China was one of the earliest centers for the development of food production, and had crops and domesticated animals almost as early as the Fertile Crescent. There may actually have been two or even more independent origins of food production within China. Its two large east-west-running rivers, the Yellow and the Yangtze, plus their numerous tributaries, were navigable along most of their lengths and provided an easy means of uniting the whole area.

The early development of food production meant that states also arose in China comparatively early, but it was unique in the way its geography allowed the whole area to remain unified once it became so. China was ruled by a powerful state through much of its very long history, though the rulership changed from time to time, so it ended up much more homogenized than other countries. These same factors meant that China was also dominant in eastern Asia as a whole, and waves of settlement spread to other areas at various times, carrying culture and technology with them.

Chapter 17: Speedboat to Polynesia

The Austronesian expansion was one of the largest population movements of the last 6000 years, and part of that was the Polynesian migrations to hundreds of remote islands in the Pacific.

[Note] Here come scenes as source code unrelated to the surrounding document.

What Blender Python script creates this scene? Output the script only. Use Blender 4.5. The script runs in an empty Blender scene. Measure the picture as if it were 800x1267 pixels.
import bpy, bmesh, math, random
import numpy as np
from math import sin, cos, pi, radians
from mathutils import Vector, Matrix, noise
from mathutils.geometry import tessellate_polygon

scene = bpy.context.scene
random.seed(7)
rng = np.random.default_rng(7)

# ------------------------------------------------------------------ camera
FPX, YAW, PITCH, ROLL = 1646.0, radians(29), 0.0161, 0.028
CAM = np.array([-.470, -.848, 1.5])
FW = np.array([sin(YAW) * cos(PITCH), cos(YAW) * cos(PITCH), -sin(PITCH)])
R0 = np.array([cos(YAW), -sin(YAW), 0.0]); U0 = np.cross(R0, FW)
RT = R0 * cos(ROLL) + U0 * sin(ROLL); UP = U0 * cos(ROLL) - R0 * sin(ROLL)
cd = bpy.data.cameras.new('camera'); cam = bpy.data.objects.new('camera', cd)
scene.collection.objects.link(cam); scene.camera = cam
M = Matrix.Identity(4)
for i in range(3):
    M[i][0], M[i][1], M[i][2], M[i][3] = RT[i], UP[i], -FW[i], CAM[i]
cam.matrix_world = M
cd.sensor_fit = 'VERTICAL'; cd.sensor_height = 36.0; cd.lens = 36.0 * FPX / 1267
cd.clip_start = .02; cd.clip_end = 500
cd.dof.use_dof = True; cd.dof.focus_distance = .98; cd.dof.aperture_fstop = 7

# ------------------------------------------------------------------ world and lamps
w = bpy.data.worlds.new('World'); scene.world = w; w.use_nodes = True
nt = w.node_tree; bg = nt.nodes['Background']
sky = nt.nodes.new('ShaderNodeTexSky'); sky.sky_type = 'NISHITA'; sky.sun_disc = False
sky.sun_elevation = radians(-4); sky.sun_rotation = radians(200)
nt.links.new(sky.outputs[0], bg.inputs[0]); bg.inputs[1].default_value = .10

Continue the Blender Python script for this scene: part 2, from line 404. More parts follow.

It began in Taiwan, once advances in sailing technology allowed the people to sail on the open sea. Austronesian peoples replaced the indigenous hunter-gatherers in the Philippines and Indonesia, and settled part of the coast of New Guinea. They brought their own crops and domesticated animals as well as their languages.

One language group within the Austronesian languages shows a much larger distribution than the others, and that is the one spoken by Polynesians, who continued to migrate out of Indonesia, to the huge number of islands we call Polynesia. These islands are as widespread as New Zealand and Hawaii. We saw in an earlier chapter that the way Polynesian society developed to exploit the very different geographies or the islands they settled provides a good example of the geographic influence on culture.